TASK:
Up to and including the line with "fld = obj('paver_field', vs, fs, PAVE, ground, sm=False);", return every line from the start of the entries below exactly.

Scene script records

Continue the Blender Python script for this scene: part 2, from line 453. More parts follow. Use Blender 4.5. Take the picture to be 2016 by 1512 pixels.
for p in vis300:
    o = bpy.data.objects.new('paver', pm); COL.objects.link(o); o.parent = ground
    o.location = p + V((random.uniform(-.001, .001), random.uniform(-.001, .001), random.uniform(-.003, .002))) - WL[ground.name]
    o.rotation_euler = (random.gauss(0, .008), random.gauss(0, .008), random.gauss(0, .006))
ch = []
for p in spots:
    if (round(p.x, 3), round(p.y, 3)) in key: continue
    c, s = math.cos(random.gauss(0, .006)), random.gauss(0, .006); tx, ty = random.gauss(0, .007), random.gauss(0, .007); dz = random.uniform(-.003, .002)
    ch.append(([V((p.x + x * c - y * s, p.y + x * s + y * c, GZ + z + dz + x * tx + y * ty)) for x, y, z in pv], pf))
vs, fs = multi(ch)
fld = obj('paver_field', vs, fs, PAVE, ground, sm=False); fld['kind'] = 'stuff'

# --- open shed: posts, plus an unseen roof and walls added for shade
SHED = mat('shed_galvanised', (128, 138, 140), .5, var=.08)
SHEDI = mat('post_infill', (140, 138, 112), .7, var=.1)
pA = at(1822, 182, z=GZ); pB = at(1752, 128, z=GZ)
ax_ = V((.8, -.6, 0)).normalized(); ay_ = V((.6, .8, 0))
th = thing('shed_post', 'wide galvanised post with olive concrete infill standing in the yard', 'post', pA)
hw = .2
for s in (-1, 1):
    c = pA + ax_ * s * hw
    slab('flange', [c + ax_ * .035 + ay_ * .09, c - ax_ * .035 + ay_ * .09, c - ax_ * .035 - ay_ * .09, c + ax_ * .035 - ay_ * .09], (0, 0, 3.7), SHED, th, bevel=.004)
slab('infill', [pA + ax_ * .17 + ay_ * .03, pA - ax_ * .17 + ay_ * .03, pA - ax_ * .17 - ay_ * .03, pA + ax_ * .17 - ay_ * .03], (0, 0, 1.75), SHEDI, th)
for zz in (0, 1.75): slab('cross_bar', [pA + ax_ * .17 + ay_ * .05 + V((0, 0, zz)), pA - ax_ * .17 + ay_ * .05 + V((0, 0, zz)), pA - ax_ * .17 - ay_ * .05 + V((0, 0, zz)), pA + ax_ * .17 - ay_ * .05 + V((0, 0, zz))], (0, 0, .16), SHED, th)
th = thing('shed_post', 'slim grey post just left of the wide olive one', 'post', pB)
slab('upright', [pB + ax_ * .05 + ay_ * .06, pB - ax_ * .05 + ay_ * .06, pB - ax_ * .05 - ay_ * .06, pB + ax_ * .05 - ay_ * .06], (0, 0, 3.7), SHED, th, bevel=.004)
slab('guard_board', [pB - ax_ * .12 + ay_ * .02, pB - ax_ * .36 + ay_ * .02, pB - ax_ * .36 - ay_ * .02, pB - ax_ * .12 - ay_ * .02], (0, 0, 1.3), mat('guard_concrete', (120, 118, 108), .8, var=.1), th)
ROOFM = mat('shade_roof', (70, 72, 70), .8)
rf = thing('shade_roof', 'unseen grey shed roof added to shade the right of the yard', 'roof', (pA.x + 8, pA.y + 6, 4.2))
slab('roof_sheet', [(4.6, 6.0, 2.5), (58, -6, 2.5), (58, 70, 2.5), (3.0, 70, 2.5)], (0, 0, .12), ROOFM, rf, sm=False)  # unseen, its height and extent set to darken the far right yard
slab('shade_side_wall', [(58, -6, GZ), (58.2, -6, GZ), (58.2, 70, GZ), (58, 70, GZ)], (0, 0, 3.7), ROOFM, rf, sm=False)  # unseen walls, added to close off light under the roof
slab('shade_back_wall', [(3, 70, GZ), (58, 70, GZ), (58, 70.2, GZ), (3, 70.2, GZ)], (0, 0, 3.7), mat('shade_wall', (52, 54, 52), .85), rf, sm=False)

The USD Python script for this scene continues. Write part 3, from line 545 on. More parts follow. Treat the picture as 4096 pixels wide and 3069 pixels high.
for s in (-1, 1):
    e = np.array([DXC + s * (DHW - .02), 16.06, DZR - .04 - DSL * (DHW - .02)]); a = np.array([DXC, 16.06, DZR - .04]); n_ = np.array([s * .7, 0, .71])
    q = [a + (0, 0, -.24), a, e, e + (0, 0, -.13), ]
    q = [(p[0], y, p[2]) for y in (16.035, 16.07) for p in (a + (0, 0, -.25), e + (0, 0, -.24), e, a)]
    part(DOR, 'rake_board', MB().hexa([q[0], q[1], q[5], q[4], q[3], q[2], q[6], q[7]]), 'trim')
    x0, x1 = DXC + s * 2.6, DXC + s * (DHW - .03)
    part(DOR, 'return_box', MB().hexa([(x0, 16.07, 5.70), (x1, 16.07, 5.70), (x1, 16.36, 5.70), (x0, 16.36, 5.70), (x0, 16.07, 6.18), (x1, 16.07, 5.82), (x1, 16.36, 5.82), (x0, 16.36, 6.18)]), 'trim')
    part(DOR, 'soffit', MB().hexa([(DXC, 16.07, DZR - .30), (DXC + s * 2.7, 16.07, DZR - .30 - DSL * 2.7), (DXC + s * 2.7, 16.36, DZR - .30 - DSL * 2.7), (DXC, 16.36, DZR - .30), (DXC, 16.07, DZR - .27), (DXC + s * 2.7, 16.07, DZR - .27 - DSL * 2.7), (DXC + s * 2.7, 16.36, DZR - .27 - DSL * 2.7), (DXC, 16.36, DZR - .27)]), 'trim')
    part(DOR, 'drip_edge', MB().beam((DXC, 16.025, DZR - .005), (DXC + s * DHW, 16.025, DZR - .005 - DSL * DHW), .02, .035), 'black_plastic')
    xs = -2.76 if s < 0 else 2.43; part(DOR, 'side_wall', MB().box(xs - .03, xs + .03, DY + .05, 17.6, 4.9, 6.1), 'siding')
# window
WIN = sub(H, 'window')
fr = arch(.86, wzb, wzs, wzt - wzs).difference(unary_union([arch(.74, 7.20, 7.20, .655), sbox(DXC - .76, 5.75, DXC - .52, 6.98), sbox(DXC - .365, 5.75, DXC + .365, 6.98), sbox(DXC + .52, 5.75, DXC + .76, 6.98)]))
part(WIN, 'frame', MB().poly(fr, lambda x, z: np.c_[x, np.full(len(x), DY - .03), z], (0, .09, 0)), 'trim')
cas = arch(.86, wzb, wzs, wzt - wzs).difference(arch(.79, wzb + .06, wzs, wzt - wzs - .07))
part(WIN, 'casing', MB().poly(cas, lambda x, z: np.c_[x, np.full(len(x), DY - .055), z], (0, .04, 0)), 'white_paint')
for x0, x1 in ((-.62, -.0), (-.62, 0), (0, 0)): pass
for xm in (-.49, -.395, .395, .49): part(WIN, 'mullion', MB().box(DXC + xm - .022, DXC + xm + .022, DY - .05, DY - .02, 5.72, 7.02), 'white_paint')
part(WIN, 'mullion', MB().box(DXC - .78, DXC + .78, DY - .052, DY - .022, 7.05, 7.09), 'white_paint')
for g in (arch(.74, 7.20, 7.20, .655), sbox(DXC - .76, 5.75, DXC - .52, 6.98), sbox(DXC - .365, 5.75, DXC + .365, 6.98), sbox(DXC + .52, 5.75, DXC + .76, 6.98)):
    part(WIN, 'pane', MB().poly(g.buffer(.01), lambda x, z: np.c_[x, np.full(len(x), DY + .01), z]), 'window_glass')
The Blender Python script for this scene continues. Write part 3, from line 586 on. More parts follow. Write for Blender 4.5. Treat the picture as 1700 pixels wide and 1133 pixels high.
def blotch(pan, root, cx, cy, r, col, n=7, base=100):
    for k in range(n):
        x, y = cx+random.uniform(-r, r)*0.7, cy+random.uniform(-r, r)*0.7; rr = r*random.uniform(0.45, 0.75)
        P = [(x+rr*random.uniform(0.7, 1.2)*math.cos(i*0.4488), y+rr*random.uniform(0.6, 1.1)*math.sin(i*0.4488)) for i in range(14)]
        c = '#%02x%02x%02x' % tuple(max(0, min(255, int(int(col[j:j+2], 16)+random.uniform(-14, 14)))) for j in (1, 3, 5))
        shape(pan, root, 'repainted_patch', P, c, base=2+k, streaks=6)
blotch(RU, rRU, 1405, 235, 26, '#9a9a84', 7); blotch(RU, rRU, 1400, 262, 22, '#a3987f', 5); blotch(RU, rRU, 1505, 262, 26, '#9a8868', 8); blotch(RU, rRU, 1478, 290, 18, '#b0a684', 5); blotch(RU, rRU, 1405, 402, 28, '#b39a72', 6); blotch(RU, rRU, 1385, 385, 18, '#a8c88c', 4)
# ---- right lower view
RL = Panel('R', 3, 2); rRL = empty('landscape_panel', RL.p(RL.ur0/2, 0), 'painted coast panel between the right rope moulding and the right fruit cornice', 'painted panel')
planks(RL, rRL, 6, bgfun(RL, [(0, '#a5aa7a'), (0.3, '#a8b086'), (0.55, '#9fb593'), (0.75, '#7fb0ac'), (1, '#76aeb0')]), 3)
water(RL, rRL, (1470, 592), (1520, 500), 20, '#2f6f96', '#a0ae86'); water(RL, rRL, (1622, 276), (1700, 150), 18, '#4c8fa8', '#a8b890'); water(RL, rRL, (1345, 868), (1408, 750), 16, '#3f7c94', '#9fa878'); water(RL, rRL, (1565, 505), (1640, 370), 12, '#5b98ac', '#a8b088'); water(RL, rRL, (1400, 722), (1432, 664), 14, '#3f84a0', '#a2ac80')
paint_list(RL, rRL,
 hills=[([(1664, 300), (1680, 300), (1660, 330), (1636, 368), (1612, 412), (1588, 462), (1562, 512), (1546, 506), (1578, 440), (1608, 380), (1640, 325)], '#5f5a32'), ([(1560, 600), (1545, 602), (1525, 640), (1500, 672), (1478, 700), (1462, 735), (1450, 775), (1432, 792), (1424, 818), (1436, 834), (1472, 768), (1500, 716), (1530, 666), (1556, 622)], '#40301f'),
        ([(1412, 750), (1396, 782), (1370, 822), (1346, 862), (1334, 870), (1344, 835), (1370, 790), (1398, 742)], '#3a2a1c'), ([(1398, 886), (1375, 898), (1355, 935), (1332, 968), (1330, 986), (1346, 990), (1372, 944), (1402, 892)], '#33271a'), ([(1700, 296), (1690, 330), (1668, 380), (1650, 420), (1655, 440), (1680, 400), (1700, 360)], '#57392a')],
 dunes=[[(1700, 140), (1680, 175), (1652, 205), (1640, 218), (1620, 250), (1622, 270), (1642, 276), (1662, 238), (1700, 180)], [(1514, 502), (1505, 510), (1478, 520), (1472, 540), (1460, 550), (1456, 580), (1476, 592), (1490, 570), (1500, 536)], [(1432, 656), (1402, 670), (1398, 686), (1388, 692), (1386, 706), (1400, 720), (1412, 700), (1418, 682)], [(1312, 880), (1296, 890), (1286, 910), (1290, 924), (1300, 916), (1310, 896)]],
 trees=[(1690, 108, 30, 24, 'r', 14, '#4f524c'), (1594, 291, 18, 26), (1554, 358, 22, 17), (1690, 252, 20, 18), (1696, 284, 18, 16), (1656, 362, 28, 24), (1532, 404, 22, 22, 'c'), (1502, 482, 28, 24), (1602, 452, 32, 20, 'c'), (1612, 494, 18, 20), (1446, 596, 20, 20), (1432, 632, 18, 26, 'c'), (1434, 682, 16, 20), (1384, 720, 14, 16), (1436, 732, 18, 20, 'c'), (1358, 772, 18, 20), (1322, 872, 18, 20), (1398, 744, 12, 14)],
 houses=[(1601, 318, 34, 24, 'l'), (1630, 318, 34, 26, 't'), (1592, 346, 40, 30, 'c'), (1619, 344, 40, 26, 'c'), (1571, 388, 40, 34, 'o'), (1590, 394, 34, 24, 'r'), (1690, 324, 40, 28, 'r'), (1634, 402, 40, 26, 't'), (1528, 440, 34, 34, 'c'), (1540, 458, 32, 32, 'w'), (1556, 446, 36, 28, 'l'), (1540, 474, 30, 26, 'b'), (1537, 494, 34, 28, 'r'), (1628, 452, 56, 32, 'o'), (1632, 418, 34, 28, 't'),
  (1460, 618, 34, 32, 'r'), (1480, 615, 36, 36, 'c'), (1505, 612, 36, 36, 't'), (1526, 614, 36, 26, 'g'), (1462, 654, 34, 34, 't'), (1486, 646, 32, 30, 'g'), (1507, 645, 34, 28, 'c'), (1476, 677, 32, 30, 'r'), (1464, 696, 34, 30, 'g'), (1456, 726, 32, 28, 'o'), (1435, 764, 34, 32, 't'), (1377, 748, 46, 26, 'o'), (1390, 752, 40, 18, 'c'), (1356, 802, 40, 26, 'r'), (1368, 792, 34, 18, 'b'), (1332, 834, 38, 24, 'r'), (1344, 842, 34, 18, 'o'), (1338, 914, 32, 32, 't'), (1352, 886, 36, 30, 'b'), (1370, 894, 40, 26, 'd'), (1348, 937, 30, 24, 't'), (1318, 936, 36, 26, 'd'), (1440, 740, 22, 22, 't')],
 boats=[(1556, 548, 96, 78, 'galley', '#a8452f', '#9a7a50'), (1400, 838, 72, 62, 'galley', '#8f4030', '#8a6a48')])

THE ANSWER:
Continue the Blender Python script for this scene: part 2, from line 453. More parts follow. Use Blender 4.5. Take the picture to be 2016 by 1512 pixels.
for p in vis300:
    o = bpy.data.objects.new('paver', pm); COL.objects.link(o); o.parent = ground
    o.location = p + V((random.uniform(-.001, .001), random.uniform(-.001, .001), random.uniform(-.003, .002))) - WL[ground.name]
    o.rotation_euler = (random.gauss(0, .008), random.gauss(0, .008), random.gauss(0, .006))
ch = []
for p in spots:
    if (round(p.x, 3), round(p.y, 3)) in key: continue
    c, s = math.cos(random.gauss(0, .006)), random.gauss(0, .006); tx, ty = random.gauss(0, .007), random.gauss(0, .007); dz = random.uniform(-.003, .002)
    ch.append(([V((p.x + x * c - y * s, p.y + x * s + y * c, GZ + z + dz + x * tx + y * ty)) for x, y, z in pv], pf))
vs, fs = multi(ch)
fld = obj('paver_field', vs, fs, PAVE, ground, sm=False); fld['kind'] = 'stuff'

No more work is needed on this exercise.